Es wird ein großzügiger Schulhof mit Öffnung zur Gerbersruhstraße gebildet. Der Durchgang zum Schulhof von Westen her erscheint jedoch zu eng. Beide Gebäude werden jeweils mittig vom Schulhof aus erschlossen und lassen eine gute Orientierung zu.

Die dreigeschossige Gemeinschaftsschule an der Gerbersruhstraße betritt man über ein großes zentrales Foyer. Im Erdgeschoss gibt es leichte funktionale Mängel aufgrund von ‚gefangenen’ Räumen. Die Cluster in den Obergeschoßen sind klar strukturiert, jedoch führt die mittige Treppenanordnung zur Zerteilung bzw. zu gegenseitiger Störung. Die Lernlandschaften befinden sich im Verkehrsbereich und haben keinen Außenbezug.

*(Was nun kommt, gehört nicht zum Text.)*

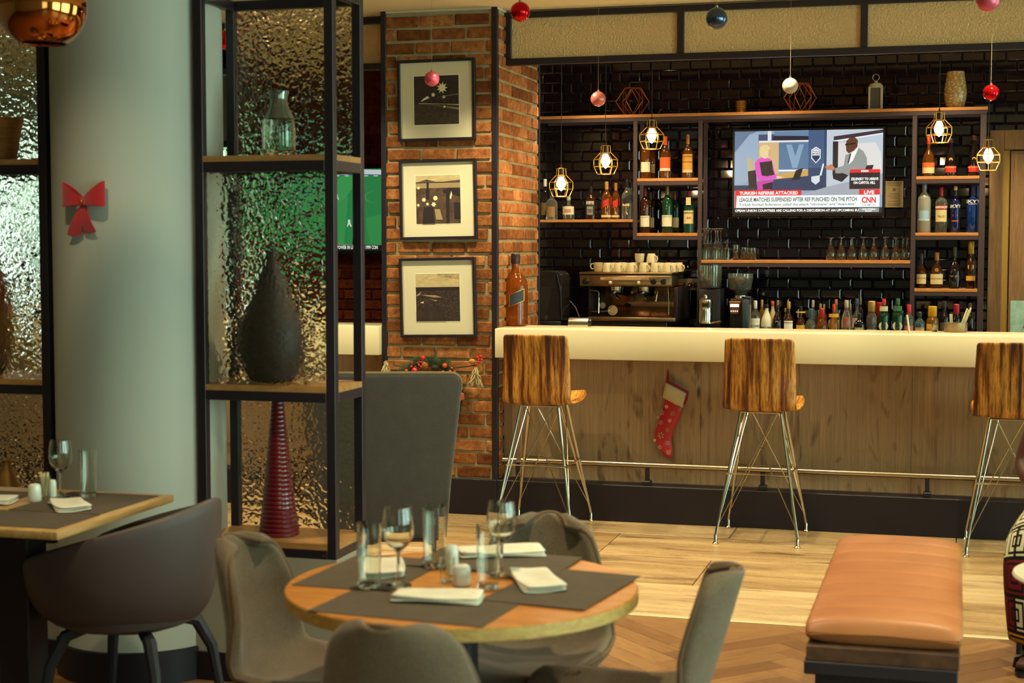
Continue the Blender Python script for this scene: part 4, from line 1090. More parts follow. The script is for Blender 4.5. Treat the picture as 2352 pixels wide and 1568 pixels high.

Der zweigeschossige Fachtrakt wird auch zentral über ein lichtdurchflutetes Foyer erschlossen. Das Gebäude hat eine klare Struktur. Eine Qualität der Arbeit ist die Gestaltung der Fachklassen zum Gymnasium hin, die sich jeweils zu einem Innenhof hin orientieren. Der lange Erschließungsflur ist jedoch zu schmal für die zu erwartenden Schülerzahlen. An den Flurenden, im Bereich der Fluchttreppenhäuser, funktioniert die Zugänglichkeit der Klassenräume nur eingeschränkt. Die Dopplung der Maschinenräume im 1.OG ist unerwünscht.

Der Entwurf bietet einen gelungenen städtebaulichen Beitrag, weist jedoch funktionale Mängel im Inneren auf.